> What to produce
Output exactly the span of lines that begins at the line containing "(711, 188, 47, 'layer', .75, 3.0, 'sunlit" and ends at the line containing "(762, 170, 53, 'broad', .75, 2.7, 'rounded", both lines included.

[Scene modeling code data]
========

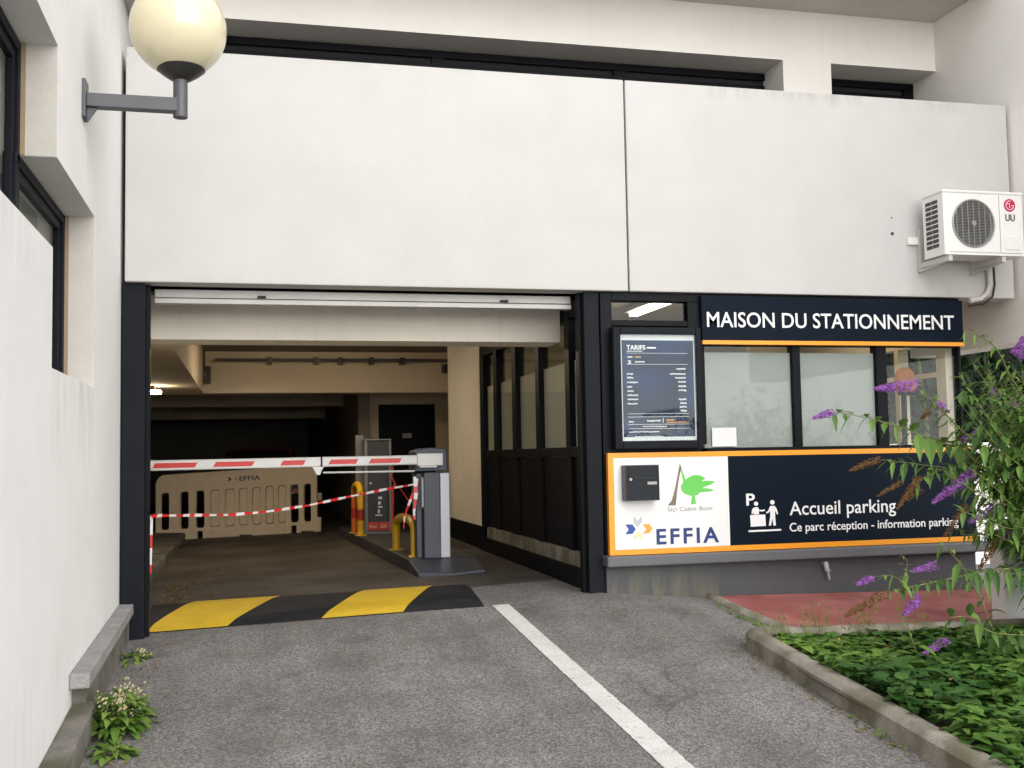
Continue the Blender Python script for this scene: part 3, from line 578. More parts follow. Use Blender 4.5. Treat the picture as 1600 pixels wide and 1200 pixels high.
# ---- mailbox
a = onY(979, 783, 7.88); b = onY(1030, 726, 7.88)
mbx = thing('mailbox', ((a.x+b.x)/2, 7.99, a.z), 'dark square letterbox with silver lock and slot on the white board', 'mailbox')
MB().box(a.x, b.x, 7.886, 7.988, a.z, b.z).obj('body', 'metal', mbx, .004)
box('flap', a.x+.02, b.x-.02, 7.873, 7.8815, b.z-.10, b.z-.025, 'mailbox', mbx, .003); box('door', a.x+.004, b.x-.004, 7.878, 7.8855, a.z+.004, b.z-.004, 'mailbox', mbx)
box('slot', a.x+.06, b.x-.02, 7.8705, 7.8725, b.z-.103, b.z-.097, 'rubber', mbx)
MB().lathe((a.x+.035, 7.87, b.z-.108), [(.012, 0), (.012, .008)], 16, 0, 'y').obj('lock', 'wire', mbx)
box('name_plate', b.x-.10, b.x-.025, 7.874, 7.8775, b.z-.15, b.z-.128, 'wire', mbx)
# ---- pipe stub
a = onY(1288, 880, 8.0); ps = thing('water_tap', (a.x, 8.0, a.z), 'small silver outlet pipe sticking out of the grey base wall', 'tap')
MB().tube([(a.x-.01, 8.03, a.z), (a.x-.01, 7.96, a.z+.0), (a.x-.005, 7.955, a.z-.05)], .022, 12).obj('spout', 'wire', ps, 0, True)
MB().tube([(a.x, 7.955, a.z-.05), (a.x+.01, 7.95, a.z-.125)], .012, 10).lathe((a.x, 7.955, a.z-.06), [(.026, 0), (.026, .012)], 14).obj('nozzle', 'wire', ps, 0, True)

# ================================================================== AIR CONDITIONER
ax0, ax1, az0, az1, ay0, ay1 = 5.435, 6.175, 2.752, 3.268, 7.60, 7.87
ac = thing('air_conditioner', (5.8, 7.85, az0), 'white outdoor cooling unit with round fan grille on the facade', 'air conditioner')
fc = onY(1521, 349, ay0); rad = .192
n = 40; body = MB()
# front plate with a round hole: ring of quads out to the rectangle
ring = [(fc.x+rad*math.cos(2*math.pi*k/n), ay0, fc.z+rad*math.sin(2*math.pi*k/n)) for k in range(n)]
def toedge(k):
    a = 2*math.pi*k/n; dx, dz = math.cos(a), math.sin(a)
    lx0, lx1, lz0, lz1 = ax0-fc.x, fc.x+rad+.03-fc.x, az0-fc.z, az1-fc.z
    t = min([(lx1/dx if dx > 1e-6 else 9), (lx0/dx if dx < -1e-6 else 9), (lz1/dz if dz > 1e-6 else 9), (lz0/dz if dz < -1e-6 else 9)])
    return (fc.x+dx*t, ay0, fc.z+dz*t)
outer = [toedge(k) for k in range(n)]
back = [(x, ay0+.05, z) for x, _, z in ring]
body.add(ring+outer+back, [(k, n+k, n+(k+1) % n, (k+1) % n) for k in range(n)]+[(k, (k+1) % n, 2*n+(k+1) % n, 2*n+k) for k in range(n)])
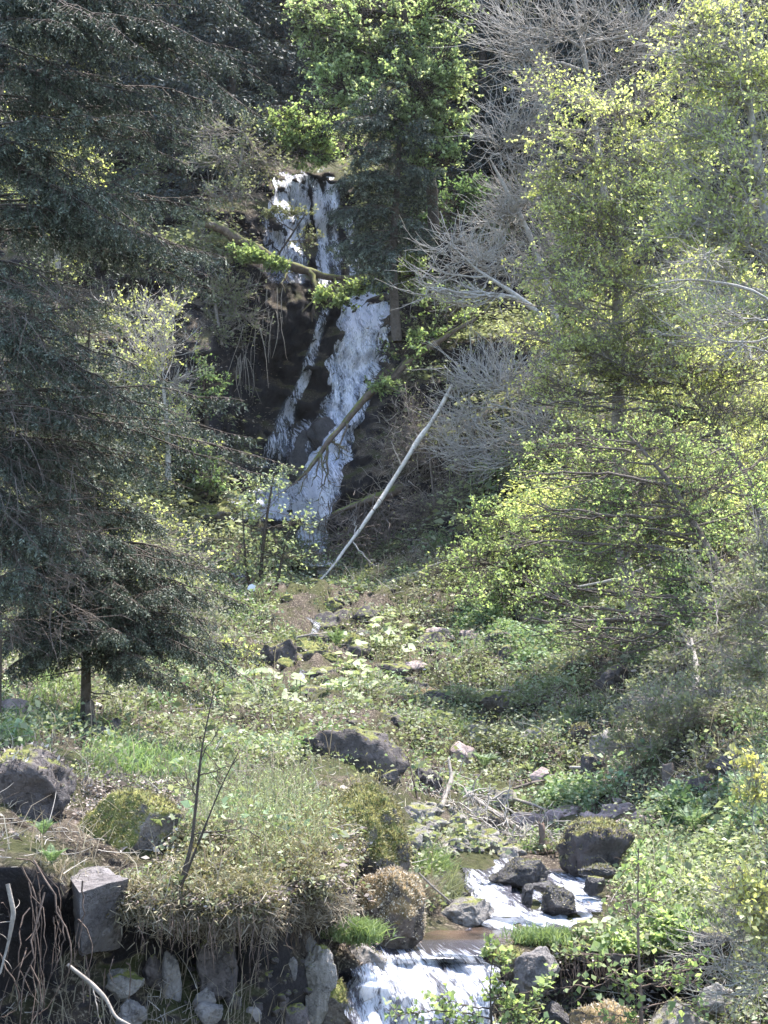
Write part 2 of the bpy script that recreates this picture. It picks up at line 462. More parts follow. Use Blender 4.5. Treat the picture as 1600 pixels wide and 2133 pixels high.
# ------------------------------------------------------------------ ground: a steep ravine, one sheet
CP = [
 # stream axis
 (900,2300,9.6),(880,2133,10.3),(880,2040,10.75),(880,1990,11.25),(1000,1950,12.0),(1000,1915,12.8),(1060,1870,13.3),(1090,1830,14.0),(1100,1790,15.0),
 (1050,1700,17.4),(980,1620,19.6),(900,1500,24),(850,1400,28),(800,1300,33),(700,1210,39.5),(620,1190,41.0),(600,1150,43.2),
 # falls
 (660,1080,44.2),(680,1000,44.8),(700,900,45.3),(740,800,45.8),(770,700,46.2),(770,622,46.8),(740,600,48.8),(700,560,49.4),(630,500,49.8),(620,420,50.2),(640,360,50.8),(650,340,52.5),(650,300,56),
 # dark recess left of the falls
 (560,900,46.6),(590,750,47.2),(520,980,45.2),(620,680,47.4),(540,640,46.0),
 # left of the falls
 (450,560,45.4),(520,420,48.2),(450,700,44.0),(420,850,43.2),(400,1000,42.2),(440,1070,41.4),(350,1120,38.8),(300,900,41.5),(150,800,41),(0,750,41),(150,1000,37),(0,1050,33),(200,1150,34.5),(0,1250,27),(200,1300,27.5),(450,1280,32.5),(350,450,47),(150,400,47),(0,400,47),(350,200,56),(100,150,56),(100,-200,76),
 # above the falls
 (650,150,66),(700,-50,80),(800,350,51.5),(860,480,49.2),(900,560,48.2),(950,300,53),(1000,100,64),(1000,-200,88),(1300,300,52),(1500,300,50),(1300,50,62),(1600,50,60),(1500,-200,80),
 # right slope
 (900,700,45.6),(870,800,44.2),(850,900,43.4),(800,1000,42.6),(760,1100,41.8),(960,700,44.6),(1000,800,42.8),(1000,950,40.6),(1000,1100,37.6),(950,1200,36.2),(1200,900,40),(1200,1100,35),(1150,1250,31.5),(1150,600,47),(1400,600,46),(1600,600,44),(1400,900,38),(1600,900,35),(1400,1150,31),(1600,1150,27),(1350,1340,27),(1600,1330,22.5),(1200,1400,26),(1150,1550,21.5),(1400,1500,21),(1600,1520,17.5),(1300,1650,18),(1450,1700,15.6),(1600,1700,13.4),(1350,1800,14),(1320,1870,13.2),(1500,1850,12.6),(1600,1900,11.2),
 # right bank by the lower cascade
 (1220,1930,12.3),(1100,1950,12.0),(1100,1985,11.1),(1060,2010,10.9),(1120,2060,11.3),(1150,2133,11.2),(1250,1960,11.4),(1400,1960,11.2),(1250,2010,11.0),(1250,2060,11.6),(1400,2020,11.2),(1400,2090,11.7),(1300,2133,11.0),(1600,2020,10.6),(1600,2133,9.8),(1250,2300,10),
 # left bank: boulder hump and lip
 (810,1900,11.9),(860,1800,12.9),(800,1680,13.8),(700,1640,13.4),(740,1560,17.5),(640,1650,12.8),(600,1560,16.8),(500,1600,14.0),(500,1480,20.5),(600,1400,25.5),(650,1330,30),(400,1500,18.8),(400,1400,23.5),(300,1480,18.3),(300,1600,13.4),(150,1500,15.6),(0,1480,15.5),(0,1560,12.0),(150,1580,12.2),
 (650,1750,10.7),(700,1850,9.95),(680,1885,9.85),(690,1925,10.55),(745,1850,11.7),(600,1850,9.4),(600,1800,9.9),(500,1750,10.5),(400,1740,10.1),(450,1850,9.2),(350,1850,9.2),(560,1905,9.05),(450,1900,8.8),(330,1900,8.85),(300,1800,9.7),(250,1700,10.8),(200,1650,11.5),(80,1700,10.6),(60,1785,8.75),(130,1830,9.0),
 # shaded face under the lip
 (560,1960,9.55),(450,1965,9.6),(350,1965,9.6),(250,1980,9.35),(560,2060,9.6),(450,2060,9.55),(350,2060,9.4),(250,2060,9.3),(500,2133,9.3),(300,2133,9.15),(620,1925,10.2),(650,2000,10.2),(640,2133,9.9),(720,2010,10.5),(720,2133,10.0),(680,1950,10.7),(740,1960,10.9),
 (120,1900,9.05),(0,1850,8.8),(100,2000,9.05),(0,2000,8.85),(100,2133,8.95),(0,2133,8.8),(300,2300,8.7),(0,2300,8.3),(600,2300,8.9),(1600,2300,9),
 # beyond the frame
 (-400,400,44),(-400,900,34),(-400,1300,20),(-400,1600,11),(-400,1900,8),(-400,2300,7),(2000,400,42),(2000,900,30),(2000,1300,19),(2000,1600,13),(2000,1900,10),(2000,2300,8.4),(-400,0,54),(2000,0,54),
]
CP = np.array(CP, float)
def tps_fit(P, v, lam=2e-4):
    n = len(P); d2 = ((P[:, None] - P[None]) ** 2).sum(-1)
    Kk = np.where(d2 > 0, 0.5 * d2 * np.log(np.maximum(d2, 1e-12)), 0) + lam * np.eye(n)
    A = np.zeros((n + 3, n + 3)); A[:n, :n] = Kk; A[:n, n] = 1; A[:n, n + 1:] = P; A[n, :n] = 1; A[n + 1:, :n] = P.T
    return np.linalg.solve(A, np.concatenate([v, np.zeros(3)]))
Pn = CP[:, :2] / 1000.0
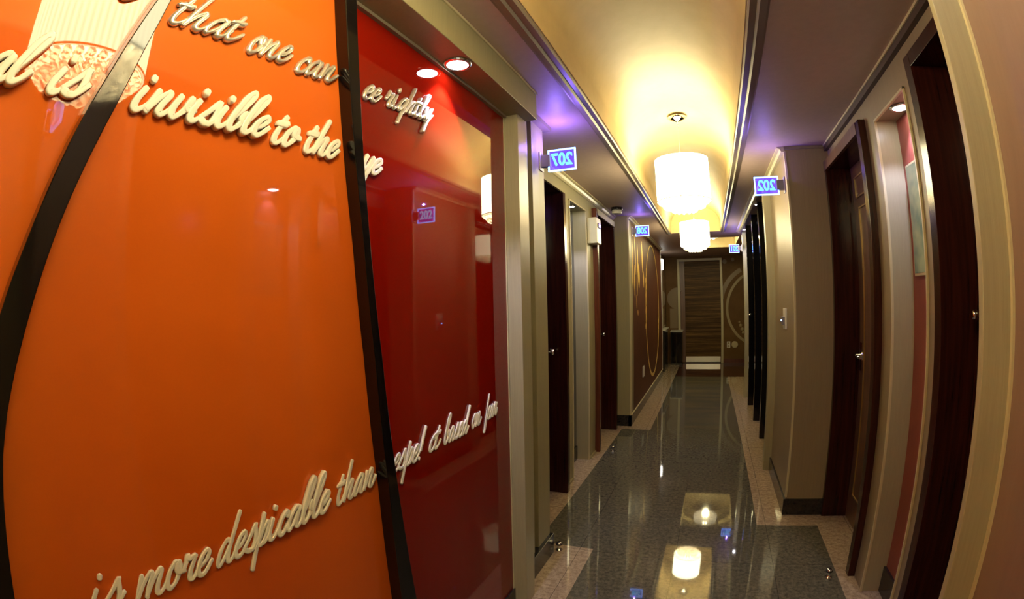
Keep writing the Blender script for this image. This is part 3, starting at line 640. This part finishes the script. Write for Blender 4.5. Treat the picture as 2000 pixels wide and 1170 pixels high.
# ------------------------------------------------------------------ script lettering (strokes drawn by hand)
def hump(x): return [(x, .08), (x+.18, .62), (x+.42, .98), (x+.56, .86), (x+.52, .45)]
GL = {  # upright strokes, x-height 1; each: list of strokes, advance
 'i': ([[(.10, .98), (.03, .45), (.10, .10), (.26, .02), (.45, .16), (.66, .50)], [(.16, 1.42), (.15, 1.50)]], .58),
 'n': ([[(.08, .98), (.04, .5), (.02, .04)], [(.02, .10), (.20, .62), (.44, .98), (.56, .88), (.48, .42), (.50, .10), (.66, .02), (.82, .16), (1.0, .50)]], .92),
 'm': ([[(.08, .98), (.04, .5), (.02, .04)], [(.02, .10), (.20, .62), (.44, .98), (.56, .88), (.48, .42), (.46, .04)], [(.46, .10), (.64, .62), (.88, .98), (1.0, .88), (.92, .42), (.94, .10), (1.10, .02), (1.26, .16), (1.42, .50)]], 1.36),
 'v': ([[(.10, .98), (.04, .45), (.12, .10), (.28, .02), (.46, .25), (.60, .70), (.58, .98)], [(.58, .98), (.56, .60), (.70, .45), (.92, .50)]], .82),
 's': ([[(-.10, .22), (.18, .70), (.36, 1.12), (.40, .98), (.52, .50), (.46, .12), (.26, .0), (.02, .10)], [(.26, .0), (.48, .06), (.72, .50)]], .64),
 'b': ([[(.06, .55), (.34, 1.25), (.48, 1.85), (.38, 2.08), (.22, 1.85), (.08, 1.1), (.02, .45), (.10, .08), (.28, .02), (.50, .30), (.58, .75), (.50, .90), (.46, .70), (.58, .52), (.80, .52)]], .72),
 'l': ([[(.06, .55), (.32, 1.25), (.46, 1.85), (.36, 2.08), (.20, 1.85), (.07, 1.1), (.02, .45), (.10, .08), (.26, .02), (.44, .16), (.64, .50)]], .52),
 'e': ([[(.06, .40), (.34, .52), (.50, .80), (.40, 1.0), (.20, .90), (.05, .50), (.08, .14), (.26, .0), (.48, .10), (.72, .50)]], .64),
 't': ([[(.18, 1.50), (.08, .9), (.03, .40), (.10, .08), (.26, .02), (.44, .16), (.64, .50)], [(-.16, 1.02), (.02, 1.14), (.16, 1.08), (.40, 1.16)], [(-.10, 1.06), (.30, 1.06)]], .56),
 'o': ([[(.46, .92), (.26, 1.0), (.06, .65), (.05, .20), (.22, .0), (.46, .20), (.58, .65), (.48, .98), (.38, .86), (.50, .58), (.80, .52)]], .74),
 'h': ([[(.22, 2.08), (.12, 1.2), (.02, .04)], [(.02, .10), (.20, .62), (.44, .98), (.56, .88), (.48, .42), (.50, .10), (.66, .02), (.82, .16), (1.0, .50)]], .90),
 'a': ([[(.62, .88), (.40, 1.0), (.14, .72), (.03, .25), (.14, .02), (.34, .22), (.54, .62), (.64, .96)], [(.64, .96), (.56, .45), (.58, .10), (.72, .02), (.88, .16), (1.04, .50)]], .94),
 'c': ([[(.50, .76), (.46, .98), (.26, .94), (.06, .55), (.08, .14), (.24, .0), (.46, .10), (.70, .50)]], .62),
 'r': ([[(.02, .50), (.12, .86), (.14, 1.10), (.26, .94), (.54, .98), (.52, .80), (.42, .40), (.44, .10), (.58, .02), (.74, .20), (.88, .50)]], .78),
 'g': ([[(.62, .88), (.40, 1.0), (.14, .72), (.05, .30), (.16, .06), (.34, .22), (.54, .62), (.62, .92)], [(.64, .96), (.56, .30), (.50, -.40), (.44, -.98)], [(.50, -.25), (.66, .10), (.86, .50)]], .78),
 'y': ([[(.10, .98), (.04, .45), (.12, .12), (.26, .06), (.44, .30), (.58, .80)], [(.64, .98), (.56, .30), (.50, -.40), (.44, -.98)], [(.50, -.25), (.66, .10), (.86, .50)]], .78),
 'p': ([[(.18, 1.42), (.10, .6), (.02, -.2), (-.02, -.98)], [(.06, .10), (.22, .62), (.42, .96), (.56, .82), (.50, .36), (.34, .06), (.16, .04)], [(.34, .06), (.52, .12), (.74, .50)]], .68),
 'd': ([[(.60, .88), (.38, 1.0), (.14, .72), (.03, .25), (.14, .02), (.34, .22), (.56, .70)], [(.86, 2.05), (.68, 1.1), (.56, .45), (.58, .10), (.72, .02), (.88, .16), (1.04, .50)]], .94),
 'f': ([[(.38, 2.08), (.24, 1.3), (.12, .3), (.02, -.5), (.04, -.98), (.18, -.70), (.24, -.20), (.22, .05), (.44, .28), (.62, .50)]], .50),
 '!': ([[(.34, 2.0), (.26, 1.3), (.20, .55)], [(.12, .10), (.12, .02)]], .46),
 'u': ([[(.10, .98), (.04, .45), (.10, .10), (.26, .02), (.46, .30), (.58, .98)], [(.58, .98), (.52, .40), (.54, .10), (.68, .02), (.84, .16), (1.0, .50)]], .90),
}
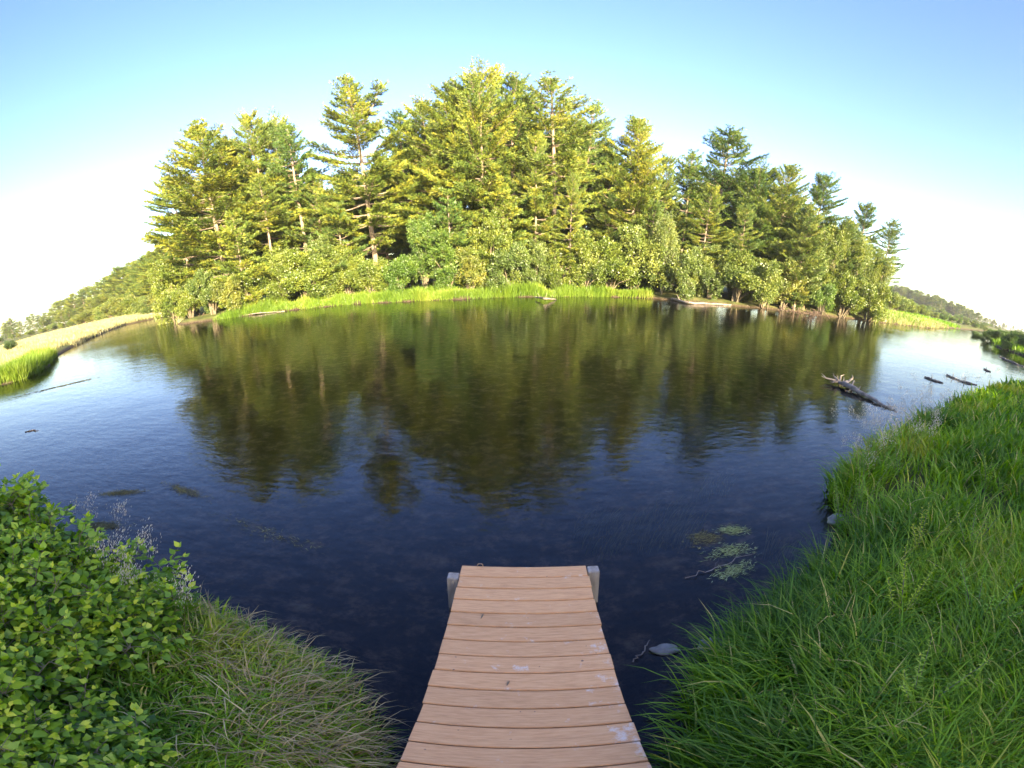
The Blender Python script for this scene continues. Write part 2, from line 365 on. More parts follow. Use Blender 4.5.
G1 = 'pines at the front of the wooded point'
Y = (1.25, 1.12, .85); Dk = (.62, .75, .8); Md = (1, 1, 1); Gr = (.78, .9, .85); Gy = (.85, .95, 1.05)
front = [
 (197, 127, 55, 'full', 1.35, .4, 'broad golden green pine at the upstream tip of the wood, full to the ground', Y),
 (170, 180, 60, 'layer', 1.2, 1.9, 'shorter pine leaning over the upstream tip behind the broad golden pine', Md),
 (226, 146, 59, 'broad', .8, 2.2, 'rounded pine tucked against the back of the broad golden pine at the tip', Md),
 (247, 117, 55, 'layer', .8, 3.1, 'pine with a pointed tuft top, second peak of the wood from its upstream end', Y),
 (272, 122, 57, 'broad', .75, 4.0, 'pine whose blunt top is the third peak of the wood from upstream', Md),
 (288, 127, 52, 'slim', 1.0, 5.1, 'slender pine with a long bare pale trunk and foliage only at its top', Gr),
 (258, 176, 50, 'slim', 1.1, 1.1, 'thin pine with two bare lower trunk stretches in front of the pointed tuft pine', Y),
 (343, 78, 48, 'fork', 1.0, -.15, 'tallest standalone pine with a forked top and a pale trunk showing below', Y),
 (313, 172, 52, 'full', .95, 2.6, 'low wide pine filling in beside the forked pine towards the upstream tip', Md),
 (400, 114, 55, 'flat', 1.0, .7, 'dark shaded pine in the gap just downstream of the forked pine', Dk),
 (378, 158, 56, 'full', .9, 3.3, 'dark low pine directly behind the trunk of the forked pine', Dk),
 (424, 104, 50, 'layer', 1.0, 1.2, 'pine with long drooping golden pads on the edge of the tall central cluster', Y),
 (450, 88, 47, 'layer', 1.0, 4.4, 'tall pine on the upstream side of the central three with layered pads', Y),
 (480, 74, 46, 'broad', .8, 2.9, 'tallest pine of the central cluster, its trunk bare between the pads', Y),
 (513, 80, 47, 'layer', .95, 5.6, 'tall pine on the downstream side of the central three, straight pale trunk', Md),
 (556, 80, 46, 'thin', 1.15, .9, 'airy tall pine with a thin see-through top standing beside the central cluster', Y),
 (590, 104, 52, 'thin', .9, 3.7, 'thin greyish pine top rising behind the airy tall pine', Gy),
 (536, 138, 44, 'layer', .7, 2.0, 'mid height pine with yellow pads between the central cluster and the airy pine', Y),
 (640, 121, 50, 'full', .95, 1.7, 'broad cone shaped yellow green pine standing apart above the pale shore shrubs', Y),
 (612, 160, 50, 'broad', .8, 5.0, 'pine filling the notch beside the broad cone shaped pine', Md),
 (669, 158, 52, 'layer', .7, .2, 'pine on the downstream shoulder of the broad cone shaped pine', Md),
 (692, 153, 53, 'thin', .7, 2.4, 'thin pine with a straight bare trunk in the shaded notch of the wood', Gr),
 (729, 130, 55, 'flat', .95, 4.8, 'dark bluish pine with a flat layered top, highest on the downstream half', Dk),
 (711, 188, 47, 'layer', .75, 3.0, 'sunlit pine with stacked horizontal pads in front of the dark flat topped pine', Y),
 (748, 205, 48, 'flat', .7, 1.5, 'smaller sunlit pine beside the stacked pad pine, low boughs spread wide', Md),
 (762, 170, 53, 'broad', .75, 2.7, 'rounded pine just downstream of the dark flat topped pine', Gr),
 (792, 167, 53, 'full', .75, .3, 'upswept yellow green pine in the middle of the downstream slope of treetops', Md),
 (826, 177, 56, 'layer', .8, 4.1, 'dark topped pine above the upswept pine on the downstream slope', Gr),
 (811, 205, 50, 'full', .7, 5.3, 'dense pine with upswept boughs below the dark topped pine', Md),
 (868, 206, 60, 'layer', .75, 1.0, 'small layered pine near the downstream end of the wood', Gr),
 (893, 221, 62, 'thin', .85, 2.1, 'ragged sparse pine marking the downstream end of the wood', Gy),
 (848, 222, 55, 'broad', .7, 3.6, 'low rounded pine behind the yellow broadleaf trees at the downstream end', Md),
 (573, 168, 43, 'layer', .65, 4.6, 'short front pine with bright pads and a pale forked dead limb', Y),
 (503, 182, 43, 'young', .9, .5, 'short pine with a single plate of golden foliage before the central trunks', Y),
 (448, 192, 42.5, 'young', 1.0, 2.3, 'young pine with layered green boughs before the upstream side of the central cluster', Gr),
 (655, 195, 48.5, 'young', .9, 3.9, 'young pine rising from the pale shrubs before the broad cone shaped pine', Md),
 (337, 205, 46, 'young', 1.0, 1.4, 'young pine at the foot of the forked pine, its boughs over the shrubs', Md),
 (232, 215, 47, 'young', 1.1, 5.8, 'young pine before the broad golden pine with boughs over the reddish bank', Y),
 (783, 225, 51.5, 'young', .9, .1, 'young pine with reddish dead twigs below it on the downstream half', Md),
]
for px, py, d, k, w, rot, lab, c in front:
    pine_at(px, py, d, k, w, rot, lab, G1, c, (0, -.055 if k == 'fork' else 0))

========

> Final result
 (711, 188, 47, 'layer', .75, 3.0, 'sunlit pine with stacked horizontal pads in front of the dark flat topped pine', Y),
 (748, 205, 48, 'flat', .7, 1.5, 'smaller sunlit pine beside the stacked pad pine, low boughs spread wide', Md),
 (762, 170, 53, 'broad', .75, 2.7, 'rounded pine just downstream of the dark flat topped pine', Gr),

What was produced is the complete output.